*Goal*.
Copy exactly the lines from the line containing "Reconstruct this image" to the line containing "SC.view_settings.gamma = 1;", both lines included, and omit any pictures.
[BEGIN]
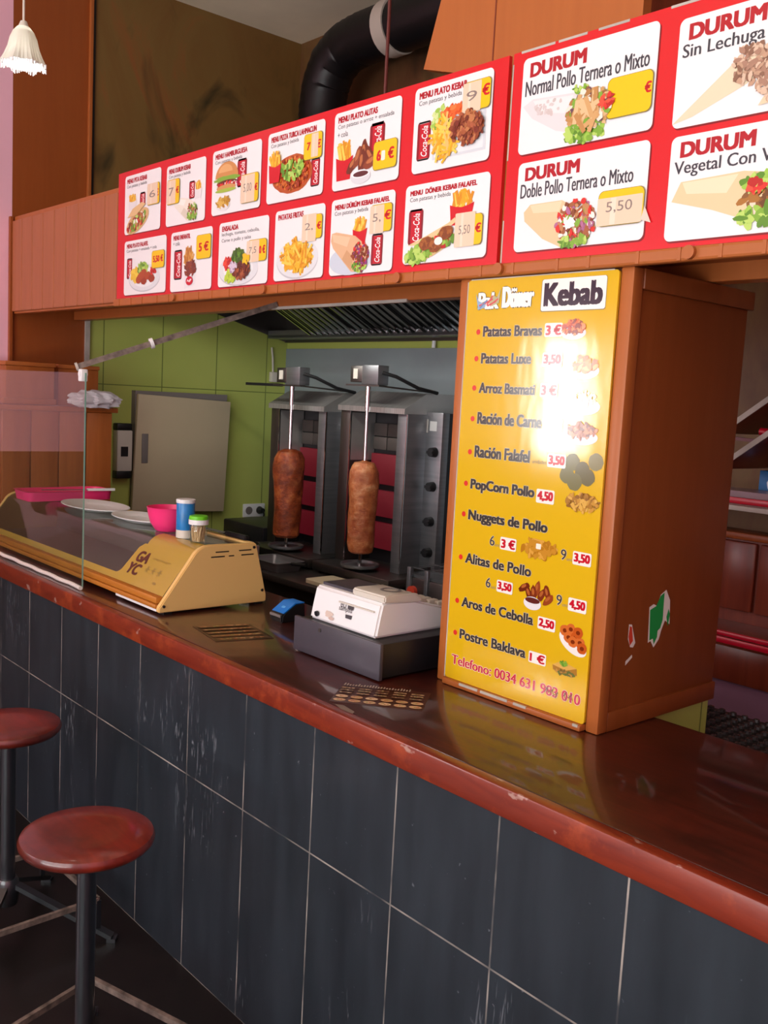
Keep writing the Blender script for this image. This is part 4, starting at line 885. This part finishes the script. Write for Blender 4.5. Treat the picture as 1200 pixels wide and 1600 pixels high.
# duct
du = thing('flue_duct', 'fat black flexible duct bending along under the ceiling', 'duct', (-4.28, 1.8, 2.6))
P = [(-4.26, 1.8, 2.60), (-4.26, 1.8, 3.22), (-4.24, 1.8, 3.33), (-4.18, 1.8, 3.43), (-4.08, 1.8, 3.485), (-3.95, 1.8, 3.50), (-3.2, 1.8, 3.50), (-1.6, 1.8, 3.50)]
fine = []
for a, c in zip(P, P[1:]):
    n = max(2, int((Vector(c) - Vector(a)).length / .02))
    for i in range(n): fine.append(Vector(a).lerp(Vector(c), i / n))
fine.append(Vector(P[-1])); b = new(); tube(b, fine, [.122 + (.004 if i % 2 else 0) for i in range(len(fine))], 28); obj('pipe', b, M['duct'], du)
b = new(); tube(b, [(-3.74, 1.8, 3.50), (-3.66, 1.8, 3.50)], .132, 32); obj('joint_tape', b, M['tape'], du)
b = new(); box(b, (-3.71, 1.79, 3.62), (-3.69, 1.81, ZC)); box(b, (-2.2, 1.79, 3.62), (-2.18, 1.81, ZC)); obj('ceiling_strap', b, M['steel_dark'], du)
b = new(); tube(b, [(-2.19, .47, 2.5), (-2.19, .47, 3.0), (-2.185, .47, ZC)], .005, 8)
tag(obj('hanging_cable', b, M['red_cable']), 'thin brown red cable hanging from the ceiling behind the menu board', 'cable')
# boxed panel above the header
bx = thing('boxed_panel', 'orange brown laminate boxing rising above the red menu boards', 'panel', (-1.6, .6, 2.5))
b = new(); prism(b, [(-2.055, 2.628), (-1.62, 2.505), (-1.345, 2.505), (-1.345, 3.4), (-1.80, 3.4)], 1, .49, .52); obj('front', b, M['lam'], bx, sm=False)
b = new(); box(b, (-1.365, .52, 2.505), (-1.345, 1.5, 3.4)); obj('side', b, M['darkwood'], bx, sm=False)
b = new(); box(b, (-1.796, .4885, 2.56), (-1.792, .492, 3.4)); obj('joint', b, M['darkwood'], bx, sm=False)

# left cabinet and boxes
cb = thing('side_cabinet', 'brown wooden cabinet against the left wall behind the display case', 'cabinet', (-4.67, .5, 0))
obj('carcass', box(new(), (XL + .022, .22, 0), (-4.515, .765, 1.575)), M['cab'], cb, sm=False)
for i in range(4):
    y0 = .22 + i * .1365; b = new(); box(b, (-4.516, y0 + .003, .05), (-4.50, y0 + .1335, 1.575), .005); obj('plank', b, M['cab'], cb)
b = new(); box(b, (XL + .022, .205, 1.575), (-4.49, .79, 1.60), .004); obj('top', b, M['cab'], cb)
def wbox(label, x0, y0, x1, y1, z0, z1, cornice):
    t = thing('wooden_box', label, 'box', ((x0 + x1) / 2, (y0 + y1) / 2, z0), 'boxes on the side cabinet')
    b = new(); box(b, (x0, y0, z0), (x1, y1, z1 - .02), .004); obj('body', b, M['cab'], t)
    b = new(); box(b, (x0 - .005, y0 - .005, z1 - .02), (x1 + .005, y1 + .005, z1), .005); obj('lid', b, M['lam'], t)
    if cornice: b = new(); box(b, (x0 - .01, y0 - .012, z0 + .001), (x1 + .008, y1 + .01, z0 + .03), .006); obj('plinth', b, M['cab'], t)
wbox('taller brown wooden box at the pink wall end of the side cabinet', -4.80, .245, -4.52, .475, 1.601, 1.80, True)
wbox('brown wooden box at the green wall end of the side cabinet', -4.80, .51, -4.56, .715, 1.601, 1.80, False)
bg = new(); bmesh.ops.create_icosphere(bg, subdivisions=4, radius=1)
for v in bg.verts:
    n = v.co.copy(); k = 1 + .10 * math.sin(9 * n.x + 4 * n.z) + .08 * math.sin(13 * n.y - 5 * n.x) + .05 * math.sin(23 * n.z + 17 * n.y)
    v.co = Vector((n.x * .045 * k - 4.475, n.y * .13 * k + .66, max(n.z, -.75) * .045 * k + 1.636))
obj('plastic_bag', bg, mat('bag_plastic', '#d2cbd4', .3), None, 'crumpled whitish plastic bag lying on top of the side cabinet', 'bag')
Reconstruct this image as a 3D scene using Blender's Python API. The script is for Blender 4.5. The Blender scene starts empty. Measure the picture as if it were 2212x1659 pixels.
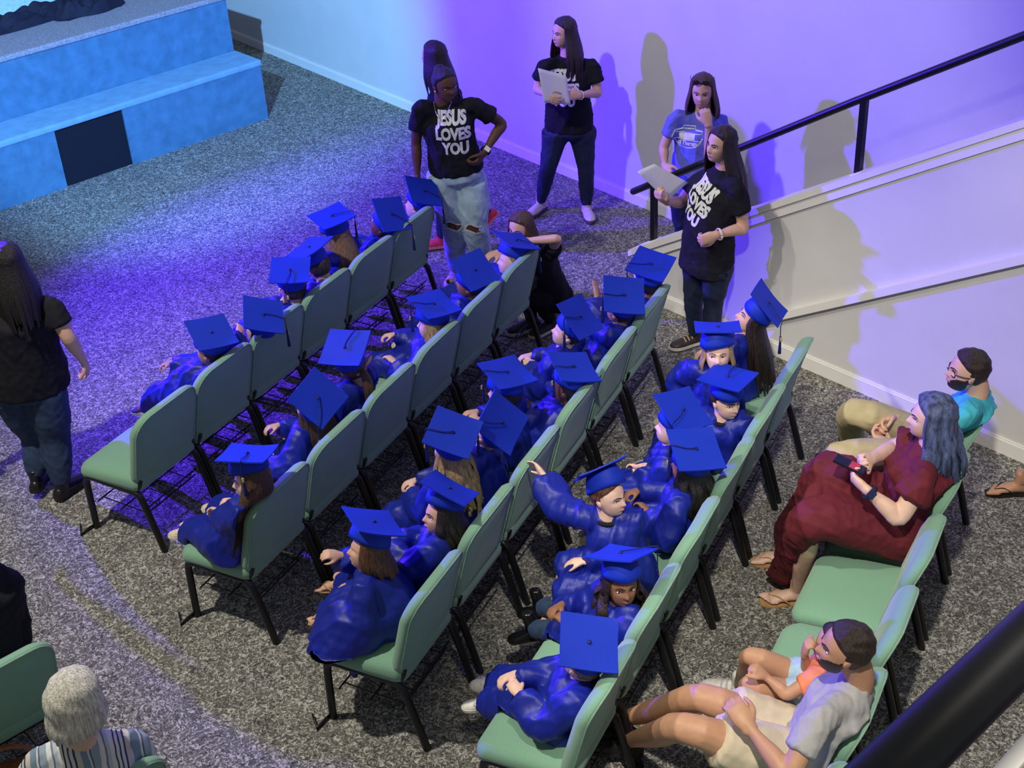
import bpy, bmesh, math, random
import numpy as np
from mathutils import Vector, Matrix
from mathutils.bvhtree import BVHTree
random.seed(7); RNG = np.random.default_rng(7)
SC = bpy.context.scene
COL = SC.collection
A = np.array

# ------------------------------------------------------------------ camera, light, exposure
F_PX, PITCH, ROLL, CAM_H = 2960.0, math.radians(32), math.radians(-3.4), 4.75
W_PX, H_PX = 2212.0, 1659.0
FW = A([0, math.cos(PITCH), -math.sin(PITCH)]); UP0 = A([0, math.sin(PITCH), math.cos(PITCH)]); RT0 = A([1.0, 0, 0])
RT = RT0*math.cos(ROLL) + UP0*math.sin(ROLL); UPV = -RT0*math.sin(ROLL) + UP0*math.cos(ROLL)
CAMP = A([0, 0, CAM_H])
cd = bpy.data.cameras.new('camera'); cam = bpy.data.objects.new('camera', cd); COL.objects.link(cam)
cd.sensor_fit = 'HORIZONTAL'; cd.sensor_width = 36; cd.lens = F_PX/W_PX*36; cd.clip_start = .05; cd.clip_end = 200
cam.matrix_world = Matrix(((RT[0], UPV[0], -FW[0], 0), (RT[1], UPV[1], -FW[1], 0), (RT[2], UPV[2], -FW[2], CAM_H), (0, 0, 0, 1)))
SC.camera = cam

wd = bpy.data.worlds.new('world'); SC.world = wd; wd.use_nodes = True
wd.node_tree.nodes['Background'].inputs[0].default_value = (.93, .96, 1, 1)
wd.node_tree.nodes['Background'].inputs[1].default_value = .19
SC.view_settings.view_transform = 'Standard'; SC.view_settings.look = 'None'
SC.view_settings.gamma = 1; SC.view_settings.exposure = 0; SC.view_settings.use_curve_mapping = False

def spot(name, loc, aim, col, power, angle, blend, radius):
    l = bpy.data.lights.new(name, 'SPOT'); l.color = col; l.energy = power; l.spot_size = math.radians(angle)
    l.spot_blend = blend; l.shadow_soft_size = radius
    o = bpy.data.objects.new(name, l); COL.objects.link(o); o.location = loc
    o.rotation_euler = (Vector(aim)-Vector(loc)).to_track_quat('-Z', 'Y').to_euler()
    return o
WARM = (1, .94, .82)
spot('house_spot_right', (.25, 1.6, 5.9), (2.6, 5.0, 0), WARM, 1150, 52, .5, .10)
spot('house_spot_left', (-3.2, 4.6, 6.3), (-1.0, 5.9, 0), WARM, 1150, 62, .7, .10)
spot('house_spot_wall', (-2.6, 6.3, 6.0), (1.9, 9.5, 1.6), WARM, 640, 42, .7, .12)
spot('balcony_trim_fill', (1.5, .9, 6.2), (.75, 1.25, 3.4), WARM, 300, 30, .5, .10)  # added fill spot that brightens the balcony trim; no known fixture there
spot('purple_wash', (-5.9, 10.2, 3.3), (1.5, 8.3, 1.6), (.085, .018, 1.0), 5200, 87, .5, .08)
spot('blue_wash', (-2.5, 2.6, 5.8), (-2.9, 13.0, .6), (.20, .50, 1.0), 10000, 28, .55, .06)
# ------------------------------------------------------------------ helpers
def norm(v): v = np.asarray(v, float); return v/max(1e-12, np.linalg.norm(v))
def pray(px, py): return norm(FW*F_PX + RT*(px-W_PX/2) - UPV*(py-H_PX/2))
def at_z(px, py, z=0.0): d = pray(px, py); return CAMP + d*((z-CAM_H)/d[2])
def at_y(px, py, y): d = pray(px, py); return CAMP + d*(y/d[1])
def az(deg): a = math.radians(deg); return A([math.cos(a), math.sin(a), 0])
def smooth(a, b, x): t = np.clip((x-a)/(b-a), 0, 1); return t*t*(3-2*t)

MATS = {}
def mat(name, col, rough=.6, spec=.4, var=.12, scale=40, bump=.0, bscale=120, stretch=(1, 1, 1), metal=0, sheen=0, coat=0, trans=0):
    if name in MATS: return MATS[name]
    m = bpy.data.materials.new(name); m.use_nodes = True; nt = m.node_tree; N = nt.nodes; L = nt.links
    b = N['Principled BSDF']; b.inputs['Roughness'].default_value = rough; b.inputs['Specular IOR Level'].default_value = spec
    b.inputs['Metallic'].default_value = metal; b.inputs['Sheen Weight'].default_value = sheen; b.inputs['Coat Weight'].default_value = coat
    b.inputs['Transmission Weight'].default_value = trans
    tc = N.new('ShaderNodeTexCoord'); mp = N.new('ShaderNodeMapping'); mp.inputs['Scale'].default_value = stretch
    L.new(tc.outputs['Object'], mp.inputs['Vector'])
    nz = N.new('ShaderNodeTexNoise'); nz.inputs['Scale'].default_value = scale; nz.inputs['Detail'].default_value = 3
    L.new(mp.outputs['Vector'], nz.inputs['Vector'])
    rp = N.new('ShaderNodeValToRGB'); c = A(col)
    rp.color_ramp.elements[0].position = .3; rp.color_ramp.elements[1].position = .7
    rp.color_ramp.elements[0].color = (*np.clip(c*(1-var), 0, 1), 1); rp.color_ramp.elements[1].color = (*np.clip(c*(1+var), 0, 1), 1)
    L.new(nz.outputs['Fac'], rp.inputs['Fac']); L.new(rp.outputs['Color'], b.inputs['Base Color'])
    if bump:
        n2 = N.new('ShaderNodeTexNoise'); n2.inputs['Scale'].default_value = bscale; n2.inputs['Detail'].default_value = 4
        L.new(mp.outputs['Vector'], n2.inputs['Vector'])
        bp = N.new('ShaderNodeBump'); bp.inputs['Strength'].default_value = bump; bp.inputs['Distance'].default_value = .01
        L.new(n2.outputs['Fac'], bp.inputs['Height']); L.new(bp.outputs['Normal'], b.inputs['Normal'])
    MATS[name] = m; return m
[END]
*Reply*.
Reconstruct this image as a 3D scene using Blender's Python API. The script is for Blender 4.5. The Blender scene starts empty. Measure the picture as if it were 2212x1659 pixels.
import bpy, bmesh, math, random
import numpy as np
from mathutils import Vector, Matrix
from mathutils.bvhtree import BVHTree
random.seed(7); RNG = np.random.default_rng(7)
SC = bpy.context.scene
COL = SC.collection
A = np.array

# ------------------------------------------------------------------ camera, light, exposure
F_PX, PITCH, ROLL, CAM_H = 2960.0, math.radians(32), math.radians(-3.4), 4.75
W_PX, H_PX = 2212.0, 1659.0
FW = A([0, math.cos(PITCH), -math.sin(PITCH)]); UP0 = A([0, math.sin(PITCH), math.cos(PITCH)]); RT0 = A([1.0, 0, 0])
RT = RT0*math.cos(ROLL) + UP0*math.sin(ROLL); UPV = -RT0*math.sin(ROLL) + UP0*math.cos(ROLL)
CAMP = A([0, 0, CAM_H])
cd = bpy.data.cameras.new('camera'); cam = bpy.data.objects.new('camera', cd); COL.objects.link(cam)
cd.sensor_fit = 'HORIZONTAL'; cd.sensor_width = 36; cd.lens = F_PX/W_PX*36; cd.clip_start = .05; cd.clip_end = 200
cam.matrix_world = Matrix(((RT[0], UPV[0], -FW[0], 0), (RT[1], UPV[1], -FW[1], 0), (RT[2], UPV[2], -FW[2], CAM_H), (0, 0, 0, 1)))
SC.camera = cam

wd = bpy.data.worlds.new('world'); SC.world = wd; wd.use_nodes = True
wd.node_tree.nodes['Background'].inputs[0].default_value = (.93, .96, 1, 1)
wd.node_tree.nodes['Background'].inputs[1].default_value = .19
SC.view_settings.view_transform = 'Standard'; SC.view_settings.look = 'None'
SC.view_settings.gamma = 1; SC.view_settings.exposure = 0; SC.view_settings.use_curve_mapping = False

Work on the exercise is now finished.